The fall in earnings has been attributed to depleting gross margins. “This is mainly because of the fact that import parity prices have not increased with the same proportion during the period vis-à-vis substantial increase in the FOB premium and C&F prices of international crude”, says Faisal Shaji, analyst at Capital One Equities.
Between September 2005 and March 2006, the import parity prices of white oil and black oil declined up to 1 per cent and nearly 16 per cent, respectively, as against substantial increase in an average C&F prices of 11 per cent in the case of white oil and 15 per cent in the case of black oil, which is stated to be understandable as they portray the disparity for refineries. However, this aspect has been mitigated by OGRA in a recent April 30, 2006 notification, wherein the corresponding import parity prices have been increased by 9 per cent on an average on white oil and nearly 16 per cent in the case of black oil.
The analysts point out that overall gross refining margin (GRM) of the sector had stood slashed due to the above mentioned disparity.
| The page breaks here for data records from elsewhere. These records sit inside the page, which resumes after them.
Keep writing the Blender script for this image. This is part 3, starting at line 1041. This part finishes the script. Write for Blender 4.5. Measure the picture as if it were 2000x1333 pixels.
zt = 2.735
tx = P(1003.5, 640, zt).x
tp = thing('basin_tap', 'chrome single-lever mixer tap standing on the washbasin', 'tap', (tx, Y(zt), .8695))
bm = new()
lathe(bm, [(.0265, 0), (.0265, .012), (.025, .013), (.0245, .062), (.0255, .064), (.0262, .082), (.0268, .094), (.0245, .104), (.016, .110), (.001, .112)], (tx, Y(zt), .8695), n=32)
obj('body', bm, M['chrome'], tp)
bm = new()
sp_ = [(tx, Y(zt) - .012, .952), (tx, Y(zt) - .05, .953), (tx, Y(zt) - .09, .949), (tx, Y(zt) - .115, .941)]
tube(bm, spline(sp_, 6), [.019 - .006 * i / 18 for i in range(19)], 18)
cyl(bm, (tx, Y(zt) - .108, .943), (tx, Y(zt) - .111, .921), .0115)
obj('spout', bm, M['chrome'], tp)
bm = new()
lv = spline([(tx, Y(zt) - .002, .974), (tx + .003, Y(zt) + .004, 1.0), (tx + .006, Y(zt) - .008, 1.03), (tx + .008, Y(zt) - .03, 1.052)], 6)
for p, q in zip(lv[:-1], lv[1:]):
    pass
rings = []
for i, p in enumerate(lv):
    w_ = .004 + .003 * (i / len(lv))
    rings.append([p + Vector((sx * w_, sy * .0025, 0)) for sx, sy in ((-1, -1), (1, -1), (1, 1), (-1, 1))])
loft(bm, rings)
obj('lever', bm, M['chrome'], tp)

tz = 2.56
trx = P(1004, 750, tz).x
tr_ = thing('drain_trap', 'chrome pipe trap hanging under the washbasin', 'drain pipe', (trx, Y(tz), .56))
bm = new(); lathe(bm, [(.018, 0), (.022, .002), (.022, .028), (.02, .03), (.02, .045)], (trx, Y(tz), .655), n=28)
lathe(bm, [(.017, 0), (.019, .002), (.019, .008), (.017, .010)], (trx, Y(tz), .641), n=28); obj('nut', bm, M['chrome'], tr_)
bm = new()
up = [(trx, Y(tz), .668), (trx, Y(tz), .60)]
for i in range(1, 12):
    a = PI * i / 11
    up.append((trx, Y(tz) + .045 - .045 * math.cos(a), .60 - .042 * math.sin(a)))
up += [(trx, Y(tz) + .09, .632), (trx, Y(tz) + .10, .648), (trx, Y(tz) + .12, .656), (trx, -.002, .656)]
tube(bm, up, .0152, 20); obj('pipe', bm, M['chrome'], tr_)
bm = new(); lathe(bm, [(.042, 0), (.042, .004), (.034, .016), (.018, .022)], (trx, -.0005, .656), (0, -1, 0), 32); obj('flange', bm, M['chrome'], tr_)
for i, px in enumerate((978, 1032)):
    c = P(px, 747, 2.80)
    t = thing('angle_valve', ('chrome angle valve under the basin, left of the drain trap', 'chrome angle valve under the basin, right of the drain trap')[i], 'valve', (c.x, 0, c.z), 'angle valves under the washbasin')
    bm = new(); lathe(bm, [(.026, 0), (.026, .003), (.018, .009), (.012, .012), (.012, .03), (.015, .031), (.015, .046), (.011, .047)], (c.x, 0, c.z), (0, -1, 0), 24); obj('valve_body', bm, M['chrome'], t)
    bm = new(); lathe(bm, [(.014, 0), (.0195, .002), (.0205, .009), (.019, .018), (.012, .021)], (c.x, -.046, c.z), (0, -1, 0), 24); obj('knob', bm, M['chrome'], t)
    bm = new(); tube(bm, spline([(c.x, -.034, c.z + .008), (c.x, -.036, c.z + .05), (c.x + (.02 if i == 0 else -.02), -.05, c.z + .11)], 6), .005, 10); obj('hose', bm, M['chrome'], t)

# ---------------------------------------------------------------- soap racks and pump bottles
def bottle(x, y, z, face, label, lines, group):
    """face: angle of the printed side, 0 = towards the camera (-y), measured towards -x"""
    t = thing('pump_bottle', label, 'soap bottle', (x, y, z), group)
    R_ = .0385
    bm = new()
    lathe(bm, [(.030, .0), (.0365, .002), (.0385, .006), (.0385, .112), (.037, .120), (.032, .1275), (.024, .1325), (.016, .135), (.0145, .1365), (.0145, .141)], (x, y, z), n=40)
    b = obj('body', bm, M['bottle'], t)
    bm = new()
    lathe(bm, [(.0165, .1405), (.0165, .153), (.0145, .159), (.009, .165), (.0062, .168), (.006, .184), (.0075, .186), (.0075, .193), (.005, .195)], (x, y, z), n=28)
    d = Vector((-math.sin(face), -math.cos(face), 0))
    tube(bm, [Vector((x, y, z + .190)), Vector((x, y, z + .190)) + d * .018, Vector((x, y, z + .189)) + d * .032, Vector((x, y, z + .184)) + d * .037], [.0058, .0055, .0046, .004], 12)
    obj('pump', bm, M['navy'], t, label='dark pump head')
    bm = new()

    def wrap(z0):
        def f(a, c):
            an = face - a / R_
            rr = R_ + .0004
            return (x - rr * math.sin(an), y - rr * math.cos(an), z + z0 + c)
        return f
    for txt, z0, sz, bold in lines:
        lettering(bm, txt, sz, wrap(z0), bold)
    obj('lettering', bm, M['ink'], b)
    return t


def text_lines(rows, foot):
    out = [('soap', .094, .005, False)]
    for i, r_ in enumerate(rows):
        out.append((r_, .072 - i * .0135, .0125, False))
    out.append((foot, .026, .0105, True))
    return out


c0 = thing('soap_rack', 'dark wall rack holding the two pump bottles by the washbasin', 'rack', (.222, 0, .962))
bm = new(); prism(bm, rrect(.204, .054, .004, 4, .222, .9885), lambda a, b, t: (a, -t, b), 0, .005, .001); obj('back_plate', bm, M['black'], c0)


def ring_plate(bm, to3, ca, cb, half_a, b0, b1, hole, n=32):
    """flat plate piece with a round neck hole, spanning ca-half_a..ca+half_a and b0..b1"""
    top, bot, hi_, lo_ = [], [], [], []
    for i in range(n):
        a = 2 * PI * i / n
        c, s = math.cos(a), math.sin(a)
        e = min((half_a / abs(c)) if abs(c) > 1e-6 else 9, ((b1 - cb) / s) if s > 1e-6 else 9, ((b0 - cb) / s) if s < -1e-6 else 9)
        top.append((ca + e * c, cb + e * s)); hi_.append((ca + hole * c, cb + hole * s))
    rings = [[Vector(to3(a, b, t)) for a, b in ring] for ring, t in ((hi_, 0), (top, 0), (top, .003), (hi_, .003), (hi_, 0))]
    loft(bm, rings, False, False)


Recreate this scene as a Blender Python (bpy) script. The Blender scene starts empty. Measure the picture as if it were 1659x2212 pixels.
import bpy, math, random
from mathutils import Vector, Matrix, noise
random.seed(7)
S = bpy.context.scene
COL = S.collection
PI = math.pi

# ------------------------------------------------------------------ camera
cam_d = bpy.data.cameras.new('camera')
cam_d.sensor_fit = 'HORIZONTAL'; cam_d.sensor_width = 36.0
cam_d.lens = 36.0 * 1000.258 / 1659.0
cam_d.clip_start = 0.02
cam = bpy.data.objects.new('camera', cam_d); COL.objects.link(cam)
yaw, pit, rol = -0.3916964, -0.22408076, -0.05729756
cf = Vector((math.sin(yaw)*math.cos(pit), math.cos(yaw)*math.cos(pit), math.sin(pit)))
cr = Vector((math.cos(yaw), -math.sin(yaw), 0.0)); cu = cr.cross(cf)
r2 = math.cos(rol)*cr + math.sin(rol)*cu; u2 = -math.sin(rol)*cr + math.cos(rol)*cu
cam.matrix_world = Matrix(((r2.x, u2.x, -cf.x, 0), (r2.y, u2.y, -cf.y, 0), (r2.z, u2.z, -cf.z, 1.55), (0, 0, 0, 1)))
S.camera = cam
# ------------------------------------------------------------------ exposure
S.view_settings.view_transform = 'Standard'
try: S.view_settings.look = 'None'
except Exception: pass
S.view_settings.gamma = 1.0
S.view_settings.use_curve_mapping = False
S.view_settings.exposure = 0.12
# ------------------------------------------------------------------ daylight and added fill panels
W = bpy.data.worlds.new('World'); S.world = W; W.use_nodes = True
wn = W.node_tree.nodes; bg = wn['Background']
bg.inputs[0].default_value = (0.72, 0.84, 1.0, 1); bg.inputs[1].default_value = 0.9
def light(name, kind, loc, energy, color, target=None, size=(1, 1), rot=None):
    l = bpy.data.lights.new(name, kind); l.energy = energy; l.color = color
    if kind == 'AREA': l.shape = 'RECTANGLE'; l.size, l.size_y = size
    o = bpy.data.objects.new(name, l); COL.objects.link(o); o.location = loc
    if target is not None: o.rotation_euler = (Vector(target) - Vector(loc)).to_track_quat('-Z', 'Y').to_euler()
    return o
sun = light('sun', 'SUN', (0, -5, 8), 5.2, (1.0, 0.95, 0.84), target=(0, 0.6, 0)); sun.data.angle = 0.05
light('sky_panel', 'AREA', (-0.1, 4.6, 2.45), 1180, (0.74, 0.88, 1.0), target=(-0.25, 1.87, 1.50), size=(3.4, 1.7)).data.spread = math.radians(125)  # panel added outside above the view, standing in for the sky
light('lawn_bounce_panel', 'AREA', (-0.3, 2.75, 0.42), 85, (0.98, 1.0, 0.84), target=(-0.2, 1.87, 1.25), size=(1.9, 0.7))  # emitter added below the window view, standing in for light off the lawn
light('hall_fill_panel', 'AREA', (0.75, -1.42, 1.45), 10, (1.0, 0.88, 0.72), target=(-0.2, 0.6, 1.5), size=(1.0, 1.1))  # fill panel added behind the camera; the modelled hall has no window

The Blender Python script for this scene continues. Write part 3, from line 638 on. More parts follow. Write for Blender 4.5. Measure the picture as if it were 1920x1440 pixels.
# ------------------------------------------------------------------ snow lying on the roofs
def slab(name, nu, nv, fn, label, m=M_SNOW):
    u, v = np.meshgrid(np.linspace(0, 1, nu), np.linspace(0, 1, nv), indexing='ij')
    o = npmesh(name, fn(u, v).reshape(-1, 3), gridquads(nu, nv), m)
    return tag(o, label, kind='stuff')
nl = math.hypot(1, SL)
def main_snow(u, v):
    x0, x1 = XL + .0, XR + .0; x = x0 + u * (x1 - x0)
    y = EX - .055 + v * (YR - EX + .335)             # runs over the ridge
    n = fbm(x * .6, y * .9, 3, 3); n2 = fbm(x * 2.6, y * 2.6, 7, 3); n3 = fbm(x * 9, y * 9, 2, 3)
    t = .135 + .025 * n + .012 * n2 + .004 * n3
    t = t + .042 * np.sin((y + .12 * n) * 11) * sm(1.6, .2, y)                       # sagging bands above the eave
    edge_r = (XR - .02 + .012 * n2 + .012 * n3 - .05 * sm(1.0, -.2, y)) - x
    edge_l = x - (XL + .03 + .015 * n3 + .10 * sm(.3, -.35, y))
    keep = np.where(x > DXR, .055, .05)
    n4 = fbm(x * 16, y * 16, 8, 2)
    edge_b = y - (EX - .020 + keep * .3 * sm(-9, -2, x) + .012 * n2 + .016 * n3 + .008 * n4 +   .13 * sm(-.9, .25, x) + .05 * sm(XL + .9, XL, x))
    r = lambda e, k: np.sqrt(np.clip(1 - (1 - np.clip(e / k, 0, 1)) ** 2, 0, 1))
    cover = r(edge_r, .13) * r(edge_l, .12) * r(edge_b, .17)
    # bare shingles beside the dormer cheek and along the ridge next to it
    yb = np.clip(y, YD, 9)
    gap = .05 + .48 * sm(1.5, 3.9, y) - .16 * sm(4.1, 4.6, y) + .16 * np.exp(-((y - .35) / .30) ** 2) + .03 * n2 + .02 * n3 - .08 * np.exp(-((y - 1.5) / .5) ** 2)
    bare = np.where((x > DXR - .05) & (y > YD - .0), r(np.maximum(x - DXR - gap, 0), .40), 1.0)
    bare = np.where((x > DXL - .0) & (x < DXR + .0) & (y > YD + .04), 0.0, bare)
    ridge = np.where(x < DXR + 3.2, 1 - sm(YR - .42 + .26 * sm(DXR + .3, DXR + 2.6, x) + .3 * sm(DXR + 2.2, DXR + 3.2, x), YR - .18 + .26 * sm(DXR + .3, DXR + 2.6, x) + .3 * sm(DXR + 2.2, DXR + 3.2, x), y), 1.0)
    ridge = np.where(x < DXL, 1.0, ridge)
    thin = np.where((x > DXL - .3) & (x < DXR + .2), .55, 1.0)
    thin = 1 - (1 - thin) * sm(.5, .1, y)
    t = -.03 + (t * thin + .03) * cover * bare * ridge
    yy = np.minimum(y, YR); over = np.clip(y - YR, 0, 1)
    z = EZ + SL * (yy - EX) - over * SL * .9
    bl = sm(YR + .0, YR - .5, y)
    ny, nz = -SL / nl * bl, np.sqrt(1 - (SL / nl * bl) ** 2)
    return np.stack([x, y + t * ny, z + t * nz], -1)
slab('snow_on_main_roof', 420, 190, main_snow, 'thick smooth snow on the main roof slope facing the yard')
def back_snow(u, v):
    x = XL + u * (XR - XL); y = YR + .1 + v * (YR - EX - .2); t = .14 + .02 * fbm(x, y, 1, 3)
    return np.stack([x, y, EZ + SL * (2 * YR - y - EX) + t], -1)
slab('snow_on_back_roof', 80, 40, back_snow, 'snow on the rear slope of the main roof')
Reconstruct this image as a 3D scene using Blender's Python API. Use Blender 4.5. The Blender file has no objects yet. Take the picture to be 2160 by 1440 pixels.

Average industry GRMs of the industry was relegated to 3 per cent as against 7 per cent reported in the same period last year.
Besides such disparity that plagues the industry, refineries also suffered from piled up inventories during the period, owing to fewer intakes coming from the Oil Marketing Companies (OMCs). Low storage capacities have also created hurdles in the onward throughputs of products such as JP-1 and HSD.
There is a need for new refineries and the government has been encouraging foreign entrepreneurs to invest in the sector to meet the impending shortfall expected in supplies of petroleum products. According to the analysts, current refining capacity of the country is 13.2 million tons per annum whereas the total capacity utilisation during FY05 stood at 12.2 million tons per annum, representing capacity utilisation at 89 per cent. As per estimates, total demand of the petroleum products is likely to reach 16.2 million tons during FY06 and 18 million tons during FY10.